Ross F. Meriwether & Associates, Inc. v. Aulbach

*733REEVES, Justice,

dissenting.

I respectfully dissent from the majority opinion and would hold Robert E. Aulbaeh amenable to jurisdiction by our courts.

The burden is on Aulbaeh to prove that he is not amenable to process by Texas courts. Smith v. Reynolds, 533 S.W.2d 861, 862 (Tex.Civ.App. — San Antonio 1976, no writ). He must overcome the jurisdictional allegations in the plaintiff’s pleadings either by showing their insufficiency or negating the facts alleged. TM Productions, Inc. v. Blue Mountain Broadcasting Co., 623 S.W.2d 427, 432 (Tex.Civ.App. —Dallas 1981), writ refd n.r.e. per curiam, 639 S.W.2d 450 (Tex.1982).

The words “not amenable to process issued by the courts of this State” can only be interpreted to mean that the special appearance is available solely to establish that the Texas court cannot, under the federal and state constitutions and the appropriate state statutes, validly obtain jurisdiction over the person or the property of the defendant with regard to the cause of action pled. Defective service or defective process, or even an attempt to bring the defendant before the court under the wrong statute does not authorize the use of the special appearance. If the defendant attempts to make a special appearance to raise any of these contentions, then his appearance is a general one and the rule of York v. State applies to him with full force.

TM Productions, Inc. v. Blue Mountain Broadcasting Co., supra, at 430, quoting, Thode, “In Personam Jurisdiction; Article 2031b, The Texas ‘Long Arm’ Jurisdiction Statute; and the Appearance to Challenge Jurisdiction in Texas and Elsewhere,” 42 TEX.L.REV. 279, 312-13 (1964).

Aulbaeh failed to meet this burden. He failed to show he did not perform the alleged acts in Texas. The evidence is undisputed that he did transact business in Texas with Meriwether & Associates. However, he argues that since he performed them while holding the status of agent for Robach, Inc., that he is not liable for damages and thus not amenable to our jurisdiction. The question of Aulbach’s individual liability is one for trial on the merits, not a rule 120a hearing. In a jurisdictional hearing, the question is whether Aulbaeh submitted himself to the jurisdiction of our courts under the requirements stated in O’Brien v. Lanpar Co., 399 S.W.2d 340, 342 (Tex.1966). To determine at a jurisdictional hearing whether Aulbaeh acted only as an agent within the scope of his duties while he was working in Texas is to determine a material issue on the merits. The trial court must look to whether Aulbaeh, in any capacity, transacted business in the State of Texas. In Arterbury v. American Bank & Trust Co., 553 S.W.2d 943, 948 (Tex.Civ.App. — Texarkana 1977, no writ), the court stated that the ultimate issue of liability in tort is not a jurisdictional issue. “The act or omission within the state is a sufficient basis for the exercise of jurisdiction to determine whether or not the act or omission gives rise to liability in tort.” Id. We believe the statement holds true for contractual liability as well as for individual liability of a party.

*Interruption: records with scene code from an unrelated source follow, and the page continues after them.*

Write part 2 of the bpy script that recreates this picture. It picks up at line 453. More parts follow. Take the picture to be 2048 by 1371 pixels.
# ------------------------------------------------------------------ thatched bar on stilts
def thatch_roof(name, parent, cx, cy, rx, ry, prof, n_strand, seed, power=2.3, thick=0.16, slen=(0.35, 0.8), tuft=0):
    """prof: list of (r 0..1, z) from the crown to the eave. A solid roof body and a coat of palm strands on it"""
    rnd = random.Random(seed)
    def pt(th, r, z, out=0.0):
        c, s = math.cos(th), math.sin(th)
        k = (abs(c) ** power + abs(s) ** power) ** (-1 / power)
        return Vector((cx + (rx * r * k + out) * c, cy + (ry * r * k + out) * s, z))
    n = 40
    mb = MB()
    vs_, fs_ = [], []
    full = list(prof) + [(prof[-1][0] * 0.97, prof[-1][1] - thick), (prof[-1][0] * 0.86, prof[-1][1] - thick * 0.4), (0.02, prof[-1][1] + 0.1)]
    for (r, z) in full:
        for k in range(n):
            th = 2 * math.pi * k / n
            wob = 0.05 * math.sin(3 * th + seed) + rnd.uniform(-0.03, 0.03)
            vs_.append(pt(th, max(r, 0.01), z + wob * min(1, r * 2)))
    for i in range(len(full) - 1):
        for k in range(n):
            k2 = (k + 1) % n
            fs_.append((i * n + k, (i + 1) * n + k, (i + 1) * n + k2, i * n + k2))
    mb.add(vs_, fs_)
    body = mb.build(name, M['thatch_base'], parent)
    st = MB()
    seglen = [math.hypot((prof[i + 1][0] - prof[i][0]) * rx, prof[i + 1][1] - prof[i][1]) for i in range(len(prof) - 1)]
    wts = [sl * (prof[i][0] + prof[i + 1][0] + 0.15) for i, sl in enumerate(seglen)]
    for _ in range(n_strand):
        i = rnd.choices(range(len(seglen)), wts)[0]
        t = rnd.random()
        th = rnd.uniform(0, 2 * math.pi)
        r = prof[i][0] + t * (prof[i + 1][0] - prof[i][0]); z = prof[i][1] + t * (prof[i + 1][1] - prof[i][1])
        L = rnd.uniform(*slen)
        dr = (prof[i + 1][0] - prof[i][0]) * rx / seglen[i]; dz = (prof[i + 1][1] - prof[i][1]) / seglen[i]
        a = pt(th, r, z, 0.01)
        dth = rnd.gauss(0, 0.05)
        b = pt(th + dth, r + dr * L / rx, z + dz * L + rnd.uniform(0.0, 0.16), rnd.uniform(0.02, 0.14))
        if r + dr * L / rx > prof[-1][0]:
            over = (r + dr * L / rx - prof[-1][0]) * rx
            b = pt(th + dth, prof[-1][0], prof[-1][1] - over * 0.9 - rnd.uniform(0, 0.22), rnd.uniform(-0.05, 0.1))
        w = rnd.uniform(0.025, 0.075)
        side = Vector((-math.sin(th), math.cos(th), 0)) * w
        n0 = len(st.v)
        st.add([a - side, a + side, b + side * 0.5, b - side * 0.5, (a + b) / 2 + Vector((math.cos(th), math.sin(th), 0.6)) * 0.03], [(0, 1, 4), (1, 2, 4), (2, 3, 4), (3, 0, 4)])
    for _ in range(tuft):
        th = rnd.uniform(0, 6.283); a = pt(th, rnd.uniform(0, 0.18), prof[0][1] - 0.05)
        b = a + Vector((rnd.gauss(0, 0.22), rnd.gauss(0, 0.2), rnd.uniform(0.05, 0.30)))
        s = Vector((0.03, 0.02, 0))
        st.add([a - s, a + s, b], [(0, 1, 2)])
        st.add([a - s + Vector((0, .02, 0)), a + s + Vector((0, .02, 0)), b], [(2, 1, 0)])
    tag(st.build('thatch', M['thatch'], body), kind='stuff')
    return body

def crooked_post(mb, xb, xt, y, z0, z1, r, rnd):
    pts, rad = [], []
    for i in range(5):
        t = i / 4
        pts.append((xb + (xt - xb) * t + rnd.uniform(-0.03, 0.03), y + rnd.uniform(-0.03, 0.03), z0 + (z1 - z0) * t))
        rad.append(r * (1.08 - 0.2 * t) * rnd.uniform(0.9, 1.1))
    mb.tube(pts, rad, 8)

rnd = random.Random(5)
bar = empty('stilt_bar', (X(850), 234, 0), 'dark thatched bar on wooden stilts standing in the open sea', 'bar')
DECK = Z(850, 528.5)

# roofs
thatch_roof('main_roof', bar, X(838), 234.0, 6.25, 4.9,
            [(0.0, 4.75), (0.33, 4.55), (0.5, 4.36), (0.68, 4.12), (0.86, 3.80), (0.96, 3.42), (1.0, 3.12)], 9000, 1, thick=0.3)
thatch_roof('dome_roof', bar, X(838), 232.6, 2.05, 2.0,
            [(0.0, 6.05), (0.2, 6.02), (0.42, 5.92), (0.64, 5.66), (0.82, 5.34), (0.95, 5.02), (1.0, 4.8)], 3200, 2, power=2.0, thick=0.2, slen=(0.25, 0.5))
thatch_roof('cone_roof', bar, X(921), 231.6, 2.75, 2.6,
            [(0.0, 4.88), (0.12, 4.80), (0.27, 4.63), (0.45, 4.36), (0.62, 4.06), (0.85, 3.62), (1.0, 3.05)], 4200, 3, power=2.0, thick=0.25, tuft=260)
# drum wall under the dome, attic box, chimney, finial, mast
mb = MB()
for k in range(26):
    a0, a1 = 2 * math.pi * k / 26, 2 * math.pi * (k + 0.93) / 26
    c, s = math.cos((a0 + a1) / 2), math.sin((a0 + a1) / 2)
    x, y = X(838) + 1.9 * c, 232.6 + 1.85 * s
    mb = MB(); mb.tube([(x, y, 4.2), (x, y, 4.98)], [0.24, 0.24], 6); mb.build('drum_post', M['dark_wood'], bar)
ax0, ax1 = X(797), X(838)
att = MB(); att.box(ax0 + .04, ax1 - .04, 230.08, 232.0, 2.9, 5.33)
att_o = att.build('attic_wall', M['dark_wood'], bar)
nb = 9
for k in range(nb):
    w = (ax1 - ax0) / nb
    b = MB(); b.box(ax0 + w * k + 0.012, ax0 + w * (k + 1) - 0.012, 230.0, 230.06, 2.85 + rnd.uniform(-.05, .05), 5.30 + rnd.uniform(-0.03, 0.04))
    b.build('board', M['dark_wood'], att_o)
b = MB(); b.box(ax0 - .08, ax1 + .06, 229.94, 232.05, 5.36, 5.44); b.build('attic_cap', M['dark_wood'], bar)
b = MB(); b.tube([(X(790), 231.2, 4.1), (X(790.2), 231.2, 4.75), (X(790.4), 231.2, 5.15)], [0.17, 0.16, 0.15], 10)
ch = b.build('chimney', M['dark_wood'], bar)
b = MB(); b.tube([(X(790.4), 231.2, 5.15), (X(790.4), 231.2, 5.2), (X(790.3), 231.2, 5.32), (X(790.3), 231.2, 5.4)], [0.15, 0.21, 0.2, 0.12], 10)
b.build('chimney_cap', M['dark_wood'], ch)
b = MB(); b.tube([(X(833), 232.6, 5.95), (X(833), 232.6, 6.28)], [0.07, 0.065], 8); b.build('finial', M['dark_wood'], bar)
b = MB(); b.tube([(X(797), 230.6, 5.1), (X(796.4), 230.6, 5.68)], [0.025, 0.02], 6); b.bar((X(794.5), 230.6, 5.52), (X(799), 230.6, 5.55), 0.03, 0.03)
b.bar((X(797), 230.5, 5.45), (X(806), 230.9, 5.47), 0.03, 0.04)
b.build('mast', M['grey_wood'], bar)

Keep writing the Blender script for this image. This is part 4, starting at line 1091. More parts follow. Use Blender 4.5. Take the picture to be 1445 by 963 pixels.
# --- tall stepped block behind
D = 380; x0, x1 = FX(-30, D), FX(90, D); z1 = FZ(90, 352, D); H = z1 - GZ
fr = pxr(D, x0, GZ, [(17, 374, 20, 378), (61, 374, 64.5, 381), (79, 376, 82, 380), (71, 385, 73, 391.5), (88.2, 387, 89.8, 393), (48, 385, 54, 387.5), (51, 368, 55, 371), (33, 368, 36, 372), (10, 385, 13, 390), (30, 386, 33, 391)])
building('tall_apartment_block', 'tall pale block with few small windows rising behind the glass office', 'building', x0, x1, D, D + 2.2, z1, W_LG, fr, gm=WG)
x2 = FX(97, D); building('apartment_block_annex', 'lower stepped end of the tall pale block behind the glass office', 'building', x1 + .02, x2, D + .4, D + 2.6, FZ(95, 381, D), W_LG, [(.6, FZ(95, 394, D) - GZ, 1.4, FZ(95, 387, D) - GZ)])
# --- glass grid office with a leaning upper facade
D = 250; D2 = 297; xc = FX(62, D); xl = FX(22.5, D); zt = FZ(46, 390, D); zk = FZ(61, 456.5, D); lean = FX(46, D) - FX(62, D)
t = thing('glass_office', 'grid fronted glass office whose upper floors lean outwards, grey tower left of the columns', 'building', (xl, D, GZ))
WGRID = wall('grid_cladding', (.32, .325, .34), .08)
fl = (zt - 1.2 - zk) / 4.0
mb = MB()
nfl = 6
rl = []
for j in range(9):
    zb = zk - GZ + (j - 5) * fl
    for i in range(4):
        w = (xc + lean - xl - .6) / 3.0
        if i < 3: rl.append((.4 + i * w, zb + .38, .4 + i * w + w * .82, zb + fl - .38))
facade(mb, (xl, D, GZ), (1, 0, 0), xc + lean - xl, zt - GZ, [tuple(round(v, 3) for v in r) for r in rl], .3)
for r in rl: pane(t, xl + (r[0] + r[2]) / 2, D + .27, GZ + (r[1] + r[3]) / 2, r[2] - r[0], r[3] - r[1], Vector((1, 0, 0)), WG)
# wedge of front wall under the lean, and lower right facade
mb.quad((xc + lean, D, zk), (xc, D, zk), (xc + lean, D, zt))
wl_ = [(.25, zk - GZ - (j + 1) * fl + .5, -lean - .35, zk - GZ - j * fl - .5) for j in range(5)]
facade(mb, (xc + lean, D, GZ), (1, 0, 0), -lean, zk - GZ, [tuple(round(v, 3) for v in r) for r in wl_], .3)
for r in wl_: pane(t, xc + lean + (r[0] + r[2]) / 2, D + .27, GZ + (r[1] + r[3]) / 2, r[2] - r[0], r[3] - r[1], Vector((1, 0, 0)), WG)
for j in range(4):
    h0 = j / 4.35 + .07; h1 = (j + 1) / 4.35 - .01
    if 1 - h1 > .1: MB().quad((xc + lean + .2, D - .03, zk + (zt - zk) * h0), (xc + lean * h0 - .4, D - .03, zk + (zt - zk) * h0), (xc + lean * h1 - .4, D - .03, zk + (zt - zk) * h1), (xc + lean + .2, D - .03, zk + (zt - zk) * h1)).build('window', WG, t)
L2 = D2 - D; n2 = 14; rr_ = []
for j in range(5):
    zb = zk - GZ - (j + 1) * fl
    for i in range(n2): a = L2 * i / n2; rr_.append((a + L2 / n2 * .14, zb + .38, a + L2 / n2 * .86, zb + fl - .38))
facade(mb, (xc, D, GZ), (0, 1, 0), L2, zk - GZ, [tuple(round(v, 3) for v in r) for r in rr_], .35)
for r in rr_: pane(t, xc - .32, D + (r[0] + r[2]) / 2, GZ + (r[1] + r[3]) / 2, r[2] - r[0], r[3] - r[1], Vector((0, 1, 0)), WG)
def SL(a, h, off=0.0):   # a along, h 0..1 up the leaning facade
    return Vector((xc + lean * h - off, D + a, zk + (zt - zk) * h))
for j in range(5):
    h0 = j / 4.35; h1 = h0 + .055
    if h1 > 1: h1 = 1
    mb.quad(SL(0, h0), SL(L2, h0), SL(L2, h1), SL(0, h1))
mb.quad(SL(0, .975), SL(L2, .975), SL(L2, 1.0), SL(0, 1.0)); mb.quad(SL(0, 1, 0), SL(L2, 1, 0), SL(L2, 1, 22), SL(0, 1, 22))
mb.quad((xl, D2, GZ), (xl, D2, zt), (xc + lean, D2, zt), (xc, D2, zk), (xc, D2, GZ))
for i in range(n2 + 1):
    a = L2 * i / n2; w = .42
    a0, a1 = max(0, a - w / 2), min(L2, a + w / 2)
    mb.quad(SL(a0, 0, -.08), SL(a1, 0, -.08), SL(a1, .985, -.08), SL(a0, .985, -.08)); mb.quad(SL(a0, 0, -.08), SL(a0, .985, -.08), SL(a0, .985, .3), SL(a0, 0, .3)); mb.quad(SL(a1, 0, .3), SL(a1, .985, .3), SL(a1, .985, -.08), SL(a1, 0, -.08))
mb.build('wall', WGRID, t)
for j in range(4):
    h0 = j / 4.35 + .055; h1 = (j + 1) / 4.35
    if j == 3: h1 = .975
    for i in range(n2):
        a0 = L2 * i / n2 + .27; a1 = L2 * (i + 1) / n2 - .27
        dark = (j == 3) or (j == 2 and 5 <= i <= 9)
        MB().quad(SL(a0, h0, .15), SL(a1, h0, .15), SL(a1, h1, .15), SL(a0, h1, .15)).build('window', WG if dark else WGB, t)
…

The majority is stepping ahead of itself by determining liability at a jurisdictional hearing. “[Tjhere must be only a showing of the act on which jurisdiction is predicated, not a prima facie demonstration of the existence of a cause of action.” Id., at 947; Product Promotions, Inc. v. Cousteau, 495 F.2d 483, 490-91 (5th Cir.1974). On affirmatively determining that preliminary point, the court then must proceed to a determination of liability at trial on the merits, at which time Aulbaeh may present his defensive issue of agency.

Aulbaeh failed to prove he is not amenable to process by Texas courts. He admits he performed the acts from which the cause of action arises. To demand that Aulbaeh defend himself in our forum does not offend traditional notions of fair play and substantial justice. I believe Aulbaeh is amenable to process by the Texas courts and would reverse the judgment of the trial court which sustains Aulbach’s objection to the jurisdiction.